During the 3-day training, participants had the opportunity to compare the situation in their home countries. In many European countries, people under guardianship do not have the right to vote. But even in countries where the vote has been opened up, accessibility of voting remains a challenge: Issues raised included the lack of easy-to-read information on voting procedures, candidates and party programmes. The absence of support staff on the day of the election was also mentioned.

Addressing these shortcomings is one of the demands of Inclusion Europe’s election manifesto, which self-advocates and family members analysed during the training. They also talked about topics such as “How can the European Parliament candidates include and involve us in their campaigns?” or “What can politicians do for people with intellectual disabilities in the European Parliament?”. Participants also learned about the functioning of the European Parliament, its political groups and committees.

They could directly apply their knowledge and deliver their messages and demands when meeting representatives of the European institutions and political groups on the last day of the training, namely:

  • Typhaine Morillon from the European Parliament’s directorate for campaigns
  • Katja Vatter from the secretariat of the European Parliament’s Committee on petitions
  • Júlia Boada Danés and Vesna Jusup from the European Greens
  • Andrew Burgess from ALDE

Self-advocates and family members made it clear to them how important it is that adaptations are made so people with intellectual disabilities can enjoy their civil rights and go vote.

Participants appreciated the opportunity of being able to share their experiences and concerns during the meetings.

They went back home even more determined than before to make the right to vote and actual access to voting a reality for people with intellectual disabilities in their home countries.

Read our latest articles on voting rights


Easy-to-read version

Click on a word which is in bold to read what it means.

 

“At the Leadership Training in Brussels
self-advocates from all over Europe
talked about the right to vote”

Like every year, Inclusion Europe hosted
a leadership training in Brussels.

The leadership training is a 3-day meeting
where self-advocates and family members
from all over Europe
meet to talk about many things.

This year they talked about
the elections for the European Parliament
and the right to vote
for people under guardianship.

Voting is a very important right.
When you vote, you can have your say
on how your community works
and on what should change.

If the right to vote is taken away from you
it means you’re treated differently
from the other citizens.
This is not fair.

László Bercse is a member of the board of Inclusion Europe.
He said that a friend of his
once told him he felt different from other people
because he wasn’t allowed to vote.

Right now, the right to vote is a very important topic.

It is important for these reasons:

– There will be elections for the European Parliament next year.
As many people as possible should be allowed to vote.
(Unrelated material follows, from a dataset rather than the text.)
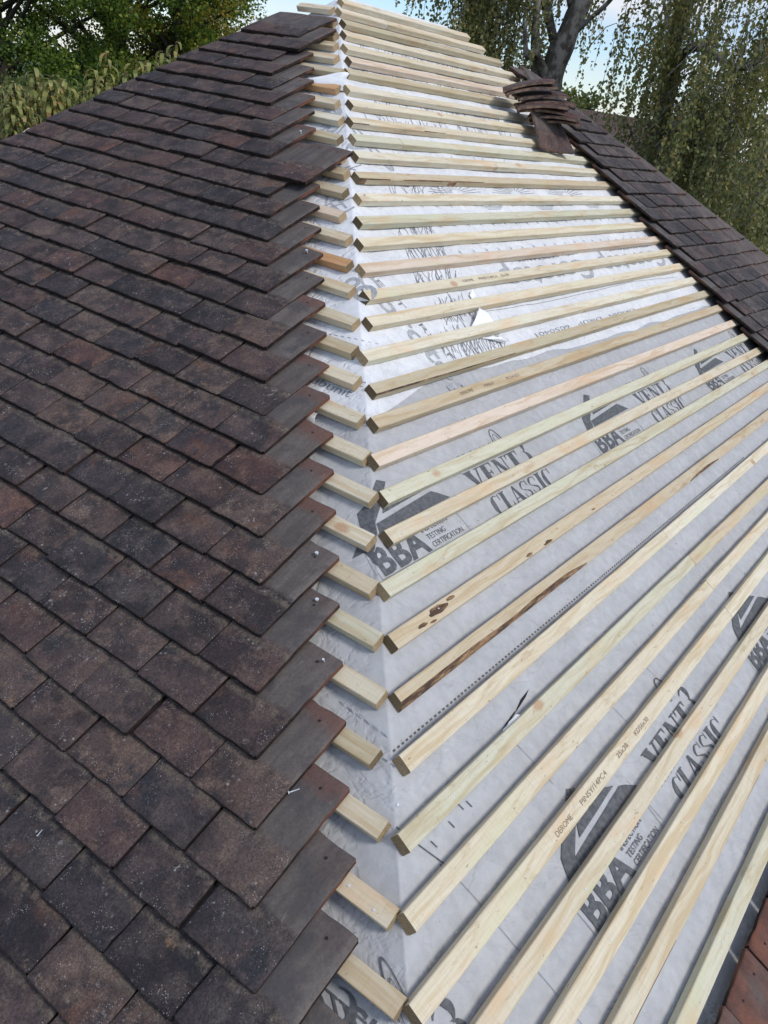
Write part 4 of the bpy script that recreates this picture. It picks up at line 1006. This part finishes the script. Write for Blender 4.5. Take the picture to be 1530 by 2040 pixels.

– There have been some improvements in different European countries.
For example, in Spain,
organisations and self-advocates worked very hard
for a change in the law on elections.
Now people under guardianship in Spain
will get back their right to vote.

Because the topic is so important,
many participants
came to the leadership training
to talk about the right to vote.

Almost 30 people took part in the leadership training.
They came from different European countries.
There were self-advocates,
family members, support people
and people who work on the right to vote.

The participants talked about the European elections.
They also met with politicians
and people working at the European Union.

They had the chance to talk about
what’s going on in their own country
and learn about what’s different abroad.

In many European countries,
people under guardianship
do not have the right to vote.

In other European countries
people under guardianship
have the right to vote,
but voting is not accessible.

Why?
For many reasons:

  • because there isn’t any easy-to-read information
    on how to vote,
  • because there isn’t any easy-to-read information
    on who the candidates are,
  • because there isn’t any easy-to-read information
    on what the candidates want to do
    if they are elected,
  • because there are no support people
    at the voting places.

These problems must be solved.
This is written also in the manifesto of Inclusion Europe.
Self-advocates and family members
talked a lot about the manifesto
during the training.

They also talked about other things,
such as:

  • how can the European Parliament include
    people with intellectual disabilities
    in their meetings for the elections?
  • what can politicians do
    for people with intellectual disabilities
    in the European Parliament?
  • how does the European Parliament
    work?

On the last day of the leadership training
the participants met politicians
and people who work at the European Union:

  • Typhaine Morillon
    from the European Parliament,
  • Katja Vatter
    from the European Parliament,
  • Júlia Boada Danés and Vesna Jusup
    from the European Green party,
  • Andrew Burgess
    from the European liberal party.

Self-advocates and family members
told them very clearly that
we still need many changes
to be sure that people with intellectual disabilities
can enjoy their right to vote.

Participants were happy to have the chance
to share their experiences and concerns
during these talks.

They went back home
even more willing than before
to make the right to vote a reality for all
and to make voting accessible
for people with intellectual disabilities.